The Greenprint drew on System1’s effectiveness data and behavioural science principles to uncover how creativity can be effectively employed to help tackle the climate crisis. It analyzed 1,000 randomly selected ads from the last three years to assess whether they contained environmental messages and, if so, how these were being communicated.
Below are some of its key findings and recommendations…
Only 8% of TV adverts included an environmental message
This is despite more than 80% of UK adults having some concern about climate change and advertising – TV in particular – having huge power to drive awareness of environmental issues.
Climate-related creative is average
Across System1’s ad testing metrics, adverts with an environmental message performed in line with the UK average. Being environmentally conscious is neither a shortcut to creative effectiveness nor a turn-off for viewers, and there is plenty of potential for brands to make green ads more effective and engaging.

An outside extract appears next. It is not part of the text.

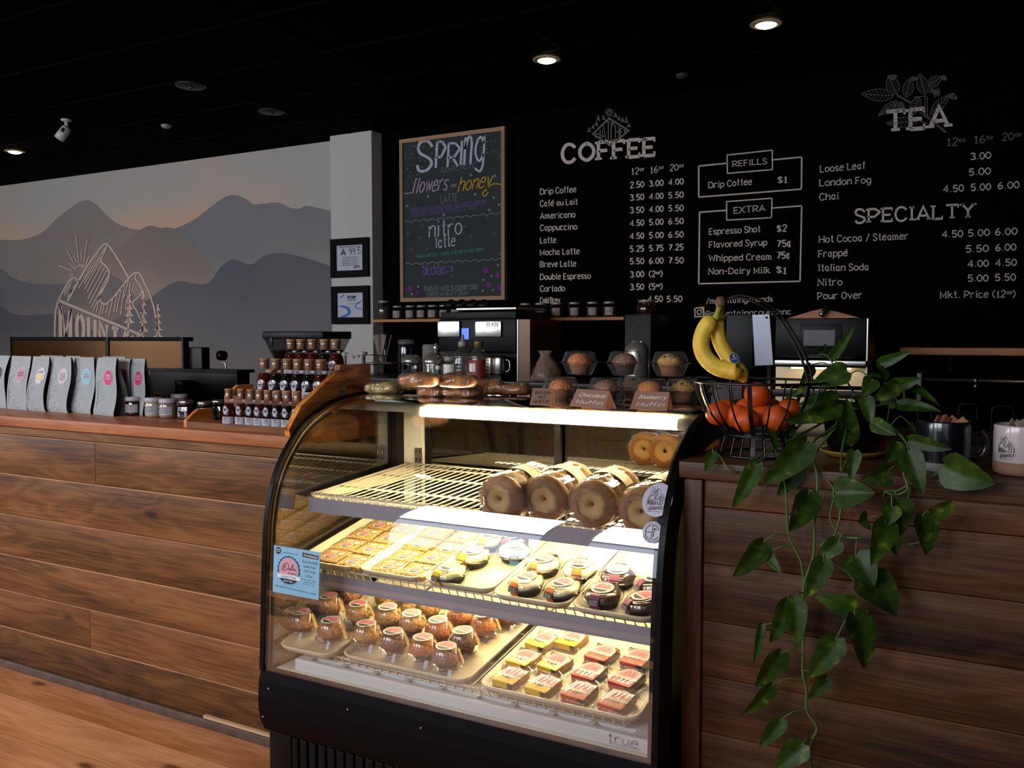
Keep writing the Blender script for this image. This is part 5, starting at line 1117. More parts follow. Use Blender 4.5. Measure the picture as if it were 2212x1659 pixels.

Focus is currently in the wrong place
The most heavily featured environmental message across the analysed ads was waste reduction, appearing in nearly a quarter (22%) of the ads. However, waste reduction ranks only 60th in importance for reducing carbon emissions – meaning UK advertising is currently overlooking the green behaviours with the most impact.
“Green Hints”
By analysing examples of best-in-class environmental advertising identified using System1’s Star Rating, a metric predicting long-term potential, The Greenprint also offers a set of best-practice themes designed to facilitate more engaging and effective sustainable advertising. They are:
Hope Over Fear:Happiness and surprise are the most effective advertising emotions. Environmental advertising that elicits feelings of optimism and hope, rather than fear, will therefore more effectively drive behaviour change.
Suggest It, Don’t Shout It: The best way to make an appealing environmental ad is to concentrate on making an appealing ad first and foremost. Green behaviours which are aligned with something the audience cares about, rather than positioned as “duties”, will be adopted more easily.
Stories Over Stats: Focusing on real people or recognisable characters makes the topic of the environment less anonymous and makes green behaviours feel more achievable. One particularly useful tactic is to employ Fluent Devices – brand characters which recur across ads and build familiarity as well as positive emotion.
Meet Them 90% of the Way: Providing consumers with alternative solutions that are convenient, cost-effective, and still better for the environment lets sustainability feel more accessible. It taps into one of the most important and effective tenets of behaviour change: make the change as easy as possible.
Use the Right Messenger: Messages land more effectively depending on who they come from, and different kinds of messengers will have different impacts. Choosing the right messenger is important, but so is ensuring they deliver the message in an effective way.
Triggers for change: While motivation is the necessary foundation for change, to actually make it happen you need triggers. For brands, wider cultural context is often the best place to look for triggers, and brands can leverage them to their advantage – be it the COP summit, the New Year or a personal fresh-start moment.